В созданной Мортковичем серии «Под знаком поэтов» начиная с 1910 года выходили красиво оформленные томики стихов лучших польских мастеров слова. Неудивительно, что вокруг издателей крутились начинающие авторы, мечтая увидеть свою фамилию на обложке.

Книжный магазин на Мазовецкой, 12 охотно посещали старшие и младшие авторы, печатавшиеся у Мортковича. Стефан Жеромский, Мария Домбровская, Леопольд Стафф, Анджей Струг, Болеслав Лесьмян. А также демонический Тувим, некрасивый и злоязыкий Лехонь, красавец Вежинский, с которого не сводила влюбленного взора семнадцатилетняя Ханя Морткович.

Шли долгие разговоры об искусстве, политике, литературных планах. А Корчак забегал на минутку, запыхавшийся, погруженный в куда более прозаичные проблемы. Наверное, своим появлением он вносил диссонанс.

Моя мать писала:

«Мазовецкую <…> отделяли от Крохмальной обширные пространства и очевидные границы других сфер деятельности, на которые был разделен наш общий мир. Мы наносили друг другу визиты, но редко и, скорее, по конкретному делу или поводу. Доктор Гольдшмит лечил меня, когда я была маленькая, потом на Маршалковской и на Мазовецкой обсуждал с моими отцом и матерью издательские вопросы. С того момента, наставшего в 1914 году, он не знал и никогда не искал другого издателя. Все, что писал, – приносил, и оно печаталось. Но среди красочных обложек, дорогих альбомов и репродукций в книжном магазине на Мазовецкой он передвигался как-то напряженно и неуклюже, а столкновение с прославленными деятелями польской литературы смущало его. Он был робок, но амбициозен; быть может, ему казалось, что его литературу недостаточно ценят, смотрят на нее снисходительно, как на всякое творчество для детей. Часто умолкал, как будто его обидели.

Я же, напротив, чувствовала себя чужой и немного стыдилась, попадая в гомон большого приюта на Крохмальной.

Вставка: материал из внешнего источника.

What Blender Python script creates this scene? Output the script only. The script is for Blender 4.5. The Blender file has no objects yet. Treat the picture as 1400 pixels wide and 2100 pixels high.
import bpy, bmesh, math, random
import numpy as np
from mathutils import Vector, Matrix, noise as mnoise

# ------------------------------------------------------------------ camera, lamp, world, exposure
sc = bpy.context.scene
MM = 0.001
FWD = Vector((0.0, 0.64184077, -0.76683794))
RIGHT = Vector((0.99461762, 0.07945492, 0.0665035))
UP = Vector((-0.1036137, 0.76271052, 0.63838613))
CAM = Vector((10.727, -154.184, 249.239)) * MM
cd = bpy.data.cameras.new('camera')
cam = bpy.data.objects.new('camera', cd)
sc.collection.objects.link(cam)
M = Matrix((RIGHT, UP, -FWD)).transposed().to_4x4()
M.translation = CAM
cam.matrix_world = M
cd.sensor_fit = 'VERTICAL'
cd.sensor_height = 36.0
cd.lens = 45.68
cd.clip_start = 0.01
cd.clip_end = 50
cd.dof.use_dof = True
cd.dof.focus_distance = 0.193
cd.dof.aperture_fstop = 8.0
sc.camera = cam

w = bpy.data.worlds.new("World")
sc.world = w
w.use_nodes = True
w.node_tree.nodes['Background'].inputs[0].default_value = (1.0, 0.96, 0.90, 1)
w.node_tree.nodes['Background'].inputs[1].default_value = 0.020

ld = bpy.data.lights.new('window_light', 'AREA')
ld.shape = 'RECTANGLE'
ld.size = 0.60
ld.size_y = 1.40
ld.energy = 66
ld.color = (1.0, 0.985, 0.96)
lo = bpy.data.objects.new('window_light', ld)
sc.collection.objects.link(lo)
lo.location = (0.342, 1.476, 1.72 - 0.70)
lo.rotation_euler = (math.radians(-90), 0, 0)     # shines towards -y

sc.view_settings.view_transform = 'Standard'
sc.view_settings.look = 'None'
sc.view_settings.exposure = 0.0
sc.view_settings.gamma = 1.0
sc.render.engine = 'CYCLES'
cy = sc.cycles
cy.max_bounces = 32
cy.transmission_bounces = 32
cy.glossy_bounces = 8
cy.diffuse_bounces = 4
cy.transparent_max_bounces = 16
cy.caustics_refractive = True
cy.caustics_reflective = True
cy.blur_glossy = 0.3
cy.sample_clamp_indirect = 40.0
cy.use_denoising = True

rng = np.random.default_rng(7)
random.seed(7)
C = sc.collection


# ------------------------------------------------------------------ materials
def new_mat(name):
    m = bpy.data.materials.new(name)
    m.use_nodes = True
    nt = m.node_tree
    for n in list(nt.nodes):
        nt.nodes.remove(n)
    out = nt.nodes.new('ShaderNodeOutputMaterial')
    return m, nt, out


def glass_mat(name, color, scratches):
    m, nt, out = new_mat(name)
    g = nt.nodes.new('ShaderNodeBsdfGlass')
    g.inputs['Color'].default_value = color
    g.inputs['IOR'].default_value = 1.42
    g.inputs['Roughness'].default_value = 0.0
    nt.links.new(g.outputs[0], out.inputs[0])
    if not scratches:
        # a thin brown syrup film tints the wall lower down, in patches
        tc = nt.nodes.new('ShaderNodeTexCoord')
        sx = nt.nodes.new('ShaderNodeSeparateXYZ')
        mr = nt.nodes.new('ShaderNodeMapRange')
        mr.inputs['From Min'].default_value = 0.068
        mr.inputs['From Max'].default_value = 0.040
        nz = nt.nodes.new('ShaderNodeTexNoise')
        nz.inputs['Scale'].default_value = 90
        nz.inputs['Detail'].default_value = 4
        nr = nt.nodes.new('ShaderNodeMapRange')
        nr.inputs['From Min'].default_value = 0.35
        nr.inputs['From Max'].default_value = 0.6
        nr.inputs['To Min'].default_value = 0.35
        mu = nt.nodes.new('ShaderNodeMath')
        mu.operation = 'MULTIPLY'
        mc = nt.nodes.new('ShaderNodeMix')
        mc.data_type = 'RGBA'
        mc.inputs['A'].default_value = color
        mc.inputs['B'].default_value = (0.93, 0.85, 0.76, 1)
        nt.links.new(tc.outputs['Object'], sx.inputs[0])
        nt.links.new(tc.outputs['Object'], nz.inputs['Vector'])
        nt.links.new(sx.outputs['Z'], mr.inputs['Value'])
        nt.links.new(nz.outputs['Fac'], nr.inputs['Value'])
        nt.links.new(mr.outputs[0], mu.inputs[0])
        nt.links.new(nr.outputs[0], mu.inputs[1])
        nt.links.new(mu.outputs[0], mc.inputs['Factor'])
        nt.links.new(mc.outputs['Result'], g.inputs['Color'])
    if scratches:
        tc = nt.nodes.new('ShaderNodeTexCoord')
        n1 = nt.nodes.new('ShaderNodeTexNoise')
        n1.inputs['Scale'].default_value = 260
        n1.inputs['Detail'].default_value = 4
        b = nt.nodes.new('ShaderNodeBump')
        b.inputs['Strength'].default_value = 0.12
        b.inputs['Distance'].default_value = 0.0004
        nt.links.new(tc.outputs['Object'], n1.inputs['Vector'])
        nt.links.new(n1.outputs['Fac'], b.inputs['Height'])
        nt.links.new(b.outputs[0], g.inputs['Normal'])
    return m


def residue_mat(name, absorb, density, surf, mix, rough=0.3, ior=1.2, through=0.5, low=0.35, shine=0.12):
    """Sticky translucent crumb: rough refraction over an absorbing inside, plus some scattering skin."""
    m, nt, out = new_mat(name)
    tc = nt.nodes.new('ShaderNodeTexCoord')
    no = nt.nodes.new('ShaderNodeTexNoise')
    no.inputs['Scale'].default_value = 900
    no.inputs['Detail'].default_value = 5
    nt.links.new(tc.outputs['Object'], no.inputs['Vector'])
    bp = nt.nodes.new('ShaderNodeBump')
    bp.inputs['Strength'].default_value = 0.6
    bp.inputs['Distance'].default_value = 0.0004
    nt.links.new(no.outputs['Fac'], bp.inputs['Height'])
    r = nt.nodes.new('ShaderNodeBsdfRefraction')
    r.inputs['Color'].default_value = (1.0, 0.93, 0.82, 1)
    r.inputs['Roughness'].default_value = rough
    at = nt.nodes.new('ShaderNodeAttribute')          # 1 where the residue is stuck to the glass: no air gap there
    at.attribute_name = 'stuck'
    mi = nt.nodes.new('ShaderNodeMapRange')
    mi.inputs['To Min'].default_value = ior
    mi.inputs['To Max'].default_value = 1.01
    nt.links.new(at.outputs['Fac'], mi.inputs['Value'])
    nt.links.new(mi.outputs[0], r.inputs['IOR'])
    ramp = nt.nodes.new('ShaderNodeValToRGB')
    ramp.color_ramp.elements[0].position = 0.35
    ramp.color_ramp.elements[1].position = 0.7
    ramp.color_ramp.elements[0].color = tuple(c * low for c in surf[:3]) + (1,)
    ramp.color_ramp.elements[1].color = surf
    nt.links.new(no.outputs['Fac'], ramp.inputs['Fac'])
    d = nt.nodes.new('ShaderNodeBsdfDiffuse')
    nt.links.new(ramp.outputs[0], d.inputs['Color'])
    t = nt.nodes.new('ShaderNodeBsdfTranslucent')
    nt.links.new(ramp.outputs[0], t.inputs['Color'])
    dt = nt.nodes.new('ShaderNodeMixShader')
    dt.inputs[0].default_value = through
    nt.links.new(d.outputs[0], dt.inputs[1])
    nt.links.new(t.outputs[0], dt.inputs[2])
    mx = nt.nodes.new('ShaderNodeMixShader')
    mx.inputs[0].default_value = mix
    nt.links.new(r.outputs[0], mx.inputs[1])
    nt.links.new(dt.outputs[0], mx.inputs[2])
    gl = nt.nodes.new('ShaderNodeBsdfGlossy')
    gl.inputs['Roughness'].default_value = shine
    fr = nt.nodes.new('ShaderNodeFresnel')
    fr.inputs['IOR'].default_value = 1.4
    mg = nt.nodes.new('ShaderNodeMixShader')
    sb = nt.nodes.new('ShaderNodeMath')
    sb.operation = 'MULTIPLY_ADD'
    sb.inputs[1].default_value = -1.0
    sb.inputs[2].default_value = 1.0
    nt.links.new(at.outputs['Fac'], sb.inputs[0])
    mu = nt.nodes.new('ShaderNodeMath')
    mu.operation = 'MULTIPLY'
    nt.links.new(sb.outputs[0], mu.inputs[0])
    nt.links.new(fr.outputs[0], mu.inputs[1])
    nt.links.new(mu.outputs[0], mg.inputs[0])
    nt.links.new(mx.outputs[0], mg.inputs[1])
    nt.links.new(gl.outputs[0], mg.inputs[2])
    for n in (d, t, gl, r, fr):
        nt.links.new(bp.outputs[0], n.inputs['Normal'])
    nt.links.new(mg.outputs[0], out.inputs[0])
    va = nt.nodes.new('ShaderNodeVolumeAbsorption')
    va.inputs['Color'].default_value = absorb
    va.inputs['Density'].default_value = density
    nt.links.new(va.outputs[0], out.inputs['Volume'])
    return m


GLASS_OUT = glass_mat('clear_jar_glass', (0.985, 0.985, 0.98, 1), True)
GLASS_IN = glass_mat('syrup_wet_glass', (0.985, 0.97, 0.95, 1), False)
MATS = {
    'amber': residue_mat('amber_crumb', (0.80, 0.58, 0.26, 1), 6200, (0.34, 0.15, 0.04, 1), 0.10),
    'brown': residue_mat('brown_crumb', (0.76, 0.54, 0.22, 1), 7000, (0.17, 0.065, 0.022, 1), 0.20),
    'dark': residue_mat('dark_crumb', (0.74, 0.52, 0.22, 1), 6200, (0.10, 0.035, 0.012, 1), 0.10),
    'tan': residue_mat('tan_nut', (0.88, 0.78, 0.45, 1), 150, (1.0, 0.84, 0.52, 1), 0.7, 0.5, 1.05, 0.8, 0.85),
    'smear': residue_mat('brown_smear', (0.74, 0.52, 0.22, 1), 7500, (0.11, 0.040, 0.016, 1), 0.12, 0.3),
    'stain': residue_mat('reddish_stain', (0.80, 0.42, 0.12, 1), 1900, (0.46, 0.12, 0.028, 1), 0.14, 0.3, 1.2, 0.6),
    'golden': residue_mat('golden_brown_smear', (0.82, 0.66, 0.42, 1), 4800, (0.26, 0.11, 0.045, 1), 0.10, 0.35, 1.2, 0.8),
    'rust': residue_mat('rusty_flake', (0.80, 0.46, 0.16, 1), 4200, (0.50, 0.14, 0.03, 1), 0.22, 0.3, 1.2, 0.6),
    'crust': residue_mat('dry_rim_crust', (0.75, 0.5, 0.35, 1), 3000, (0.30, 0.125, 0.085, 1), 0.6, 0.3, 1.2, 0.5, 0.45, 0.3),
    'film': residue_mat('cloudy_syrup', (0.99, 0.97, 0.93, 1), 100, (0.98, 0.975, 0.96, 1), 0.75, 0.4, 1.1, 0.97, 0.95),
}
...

Мне не подходила роль дамы-филантропки, я упрекала себя в том, что у меня нет времени приходить сюда чаще, я ощущала себя лишней и не разделяла их общественных интересов.

Мы поистине были, как это назвал Корчак, «фанатиками чуждых нам дел»{186}.

Однако эти дела не были такими уж чуждыми, раз в неспокойные послевоенные 1918–1919 годы среди изданных Мортковичем авторов рядом с Жеромским, Стаффом, Каден-Бандровским, Вежинским было также имя Доктора.

Осенью 1918 года, через пять месяцев после того, как Корчак вернулся с войны в Варшаву, вышел первый том цикла «Как любить ребенка»: «Ребенок в семье», еще с печатью немецкой цензуры, которая позволяла выпустить книгу в свет. Книга о том, как обращаться с только что рожденным организмом, чтобы он мог правильно развиваться, появилась именно тогда, когда рождалось польское государство. Это не был научный труд, скорее – поток впечатлений, изложенных корчаковским торопливым стилем. Автор подчеркивал, что он не дает педагогических предписаний и рецептов. Он призывал к зоркости, внимательному наблюдению, самостоятельному мышлению. Пояснял:

Если разделить человечество на взрослых и детей, а жизнь на детство и зрелость, то окажется, что детей и детства в жизни – много, очень много. Только мы, поглощенные своей борьбой, своей заботой, не замечаем их, как раньше не замечали женщин, крестьян, угнетенные классы и нации{187}.